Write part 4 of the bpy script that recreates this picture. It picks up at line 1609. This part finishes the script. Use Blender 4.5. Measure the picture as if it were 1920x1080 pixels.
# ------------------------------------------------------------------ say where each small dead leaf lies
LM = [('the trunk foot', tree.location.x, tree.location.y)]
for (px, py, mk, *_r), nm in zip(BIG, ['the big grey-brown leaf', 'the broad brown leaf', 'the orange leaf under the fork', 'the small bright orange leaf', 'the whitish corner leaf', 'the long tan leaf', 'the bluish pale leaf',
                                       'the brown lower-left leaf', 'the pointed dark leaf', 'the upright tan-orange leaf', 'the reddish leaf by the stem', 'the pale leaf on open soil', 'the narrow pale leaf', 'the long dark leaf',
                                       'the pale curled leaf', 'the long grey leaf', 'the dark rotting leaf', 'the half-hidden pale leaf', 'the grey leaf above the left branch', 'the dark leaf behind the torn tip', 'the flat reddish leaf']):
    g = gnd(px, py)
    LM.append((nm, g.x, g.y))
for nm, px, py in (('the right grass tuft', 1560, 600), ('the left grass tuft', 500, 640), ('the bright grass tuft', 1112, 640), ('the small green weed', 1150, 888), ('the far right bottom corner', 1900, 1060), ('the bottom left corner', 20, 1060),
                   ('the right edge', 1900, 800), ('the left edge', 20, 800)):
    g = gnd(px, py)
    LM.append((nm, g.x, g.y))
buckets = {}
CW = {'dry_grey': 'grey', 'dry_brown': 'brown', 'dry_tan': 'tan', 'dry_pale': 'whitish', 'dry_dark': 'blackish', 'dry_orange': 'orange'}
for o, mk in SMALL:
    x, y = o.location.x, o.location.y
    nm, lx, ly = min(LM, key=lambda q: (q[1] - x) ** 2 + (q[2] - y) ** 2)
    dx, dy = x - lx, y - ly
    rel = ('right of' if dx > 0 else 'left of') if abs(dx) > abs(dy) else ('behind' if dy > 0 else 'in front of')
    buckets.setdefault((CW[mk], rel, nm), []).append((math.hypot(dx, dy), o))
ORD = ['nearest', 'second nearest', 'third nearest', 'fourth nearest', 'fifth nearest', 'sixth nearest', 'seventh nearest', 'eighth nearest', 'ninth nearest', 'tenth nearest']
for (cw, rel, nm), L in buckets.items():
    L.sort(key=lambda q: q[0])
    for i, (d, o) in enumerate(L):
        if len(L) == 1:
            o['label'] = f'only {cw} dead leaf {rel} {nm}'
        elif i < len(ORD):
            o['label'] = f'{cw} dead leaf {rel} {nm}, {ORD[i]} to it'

◆ ◆ ◆ ◆

§ **DIRECTIVE**:
Reproduce every line of the material above exactly.

§ **EXPECTED ANSWER**:
Write part 4 of the bpy script that recreates this picture. It picks up at line 1609. This part finishes the script. Use Blender 4.5. Measure the picture as if it were 1920x1080 pixels.
# ------------------------------------------------------------------ say where each small dead leaf lies
LM = [('the trunk foot', tree.location.x, tree.location.y)]
for (px, py, mk, *_r), nm in zip(BIG, ['the big grey-brown leaf', 'the broad brown leaf', 'the orange leaf under the fork', 'the small bright orange leaf', 'the whitish corner leaf', 'the long tan leaf', 'the bluish pale leaf',
                                       'the brown lower-left leaf', 'the pointed dark leaf', 'the upright tan-orange leaf', 'the reddish leaf by the stem', 'the pale leaf on open soil', 'the narrow pale leaf', 'the long dark leaf',
                                       'the pale curled leaf', 'the long grey leaf', 'the dark rotting leaf', 'the half-hidden pale leaf', 'the grey leaf above the left branch', 'the dark leaf behind the torn tip', 'the flat reddish leaf']):
    g = gnd(px, py)
    LM.append((nm, g.x, g.y))
for nm, px, py in (('the right grass tuft', 1560, 600), ('the left grass tuft', 500, 640), ('the bright grass tuft', 1112, 640), ('the small green weed', 1150, 888), ('the far right bottom corner', 1900, 1060), ('the bottom left corner', 20, 1060),
                   ('the right edge', 1900, 800), ('the left edge', 20, 800)):
    g = gnd(px, py)
    LM.append((nm, g.x, g.y))
buckets = {}
CW = {'dry_grey': 'grey', 'dry_brown': 'brown', 'dry_tan': 'tan', 'dry_pale': 'whitish', 'dry_dark': 'blackish', 'dry_orange': 'orange'}
for o, mk in SMALL:
    x, y = o.location.x, o.location.y
    nm, lx, ly = min(LM, key=lambda q: (q[1] - x) ** 2 + (q[2] - y) ** 2)
    dx, dy = x - lx, y - ly
    rel = ('right of' if dx > 0 else 'left of') if abs(dx) > abs(dy) else ('behind' if dy > 0 else 'in front of')
    buckets.setdefault((CW[mk], rel, nm), []).append((math.hypot(dx, dy), o))
ORD = ['nearest', 'second nearest', 'third nearest', 'fourth nearest', 'fifth nearest', 'sixth nearest', 'seventh nearest', 'eighth nearest', 'ninth nearest', 'tenth nearest']
for (cw, rel, nm), L in buckets.items():
    L.sort(key=lambda q: q[0])
    for i, (d, o) in enumerate(L):
        if len(L) == 1:
            o['label'] = f'only {cw} dead leaf {rel} {nm}'
        elif i < len(ORD):
            o['label'] = f'{cw} dead leaf {rel} {nm}, {ORD[i]} to it'